Is the area under this graph finite?

Question

Given the graph of $y=\frac{1}{x}$, and assuming that we limit our graph to the first quadrant, i.e. $x≥0$ and $y≥0$

Is the area under the curve finite? If so, what is the maximum?

Answer 1

No, the area under this graph is infinite, as shown here:

$\int\limits_0^\infty \frac{1}{x}\geq \sum\limits_{n=1}^\infty \frac{1}{n} = \lim\limits_{n\to\infty}\left(\frac{1}{1}+\frac{1}{2}+\frac{1}{3}+\frac{1}{4}+\dots+\frac{1}{n}\right)$

$\geq \lim\limits_{n\to\infty}\left(\frac{1}{1}+\frac{1}{2}+(\frac{1}{4}+\frac{1}{4})+(\frac{1}{8}+\frac{1}{8}+\frac{1}{8}+\frac{1}{8})+(\frac{1}{16}+\dots+\frac{1}{16})+\dots+(\frac{1}{2^n}+\dots+\frac{1}{2^n})\right)$

$=\lim\limits_{n\to\infty}1+\underbrace{\frac{1}{2}+\frac{1}{2}+\frac{1}{2}+\dots+\frac{1}{2}}_{n~\text{times}}=\infty$

Answer 2

No, this is incorrect. Were the area finite, $\log(x) = \int_{1}^{x} \frac{dx}{x}$ would be bounded.
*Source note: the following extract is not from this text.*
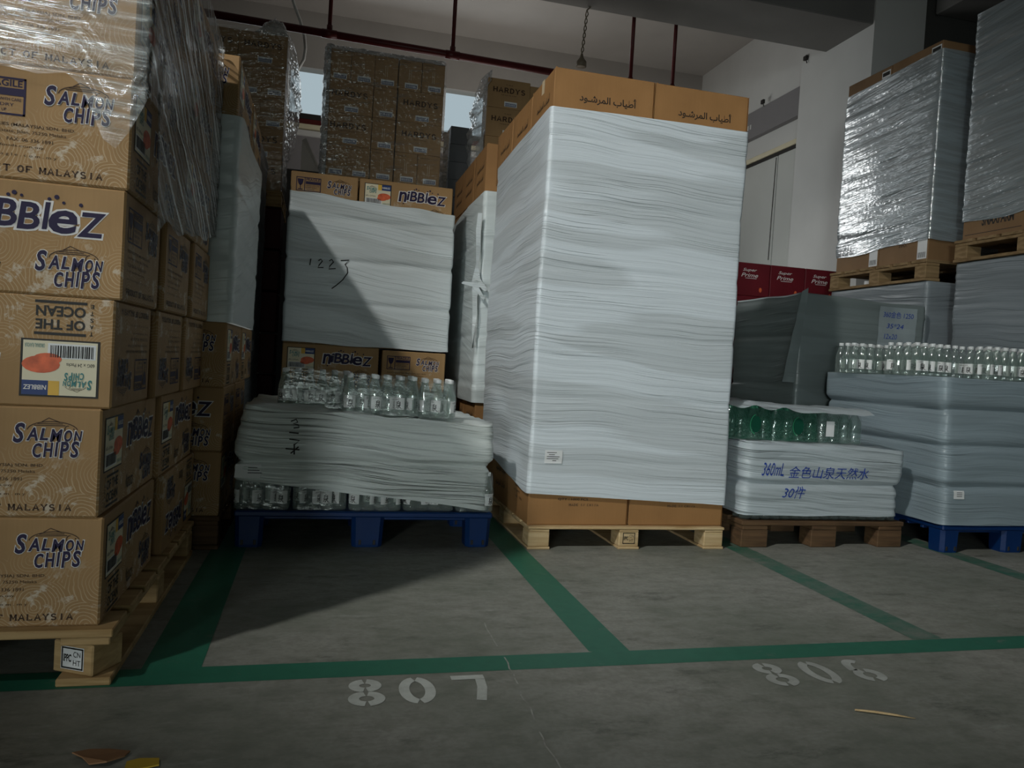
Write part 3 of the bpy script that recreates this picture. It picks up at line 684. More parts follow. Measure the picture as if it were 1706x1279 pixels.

But this is absurd, since $\exp$ has domain $\mathbb{R}$.

Answer 3

$\int_0^\infty \frac{1}{x}dx=[ln(x)]_0^\infty=ln(\infty)-ln(0)=\infty+\infty=\infty$

Of course $ln(0)$ doesn't exist, but $\lim\limits_{x \to 0+} ln(x)=-\infty$

Therefore the surface under $y=\frac{1}{x}$ is infinite.

Answer 4

No because the series: $$\sum\limits_{i=1}^{\infty} \frac{1}{i} = \frac{1}{1} + \frac{1}{2} + \frac{1}{3} + .... $$ Is a diverging series, specifically the harmonic series. There are multiple proofs out there for this.

Answer 5

For each positive integer $n$, consider the rectangle in the Cartesian coordinate plane with vertices $$\{(n-1, 0), (n, 0), (n, 1/n), (n-1, 1/n)\};$$ that is to say, define regions $$R_n = \{ (x,y) \in \mathbb R^2 : (n-1 < x \le n) \cap (0 \le y \le 1/n)\}.$$ Each such rectangle has the vertex $(n, 1/n)$ which obviously lies on the curve $y = f(x) = 1/x$. Furthermore, because $1/(n-1) > 1/n$, we also see that each rectangle is contained within the region $$R = \{(x,y) \in \mathbb R^2 : 0 \le xy \le 1 \}.$$ Now the area of $R_n$ is $$A_n = |R_n| = (n - (n-1)) \times (1/n - 0) = 1/n,$$ and it is also clearly true that $R_i \cap R_j = \emptyset$ whenever $i \ne j$. Therefore, $$|R| > \sum_{n=1}^\infty A_n = \sum_{n=1}^\infty \frac{1}{n}.$$ Now it is straightforward to see that $$H_{2^m} = \sum_{n=1}^{2^m} \frac{1}{n} = \sum_{n=1}^{2^{m-1}} \frac{1}{n} + \sum_{n=2^{m-1}+1}^{2^m} \frac{1}{n} > H_{2^{m-1}} + \sum_{n=2^{m-1}+1}^{2^m} \frac{1}{2^m} = H_{2^{m-1}} + \frac{2^{m-1}}{2^m} = \frac{1}{2} + H_{2^{m-1}},$$ consequently $H_{2^m} > \frac{m}{2} + 1$ for all positive integers $m$, and there is no positive integer $N$ for which $H_{2^m} < N$ for all $m$. Hence $|R|$ is not finite.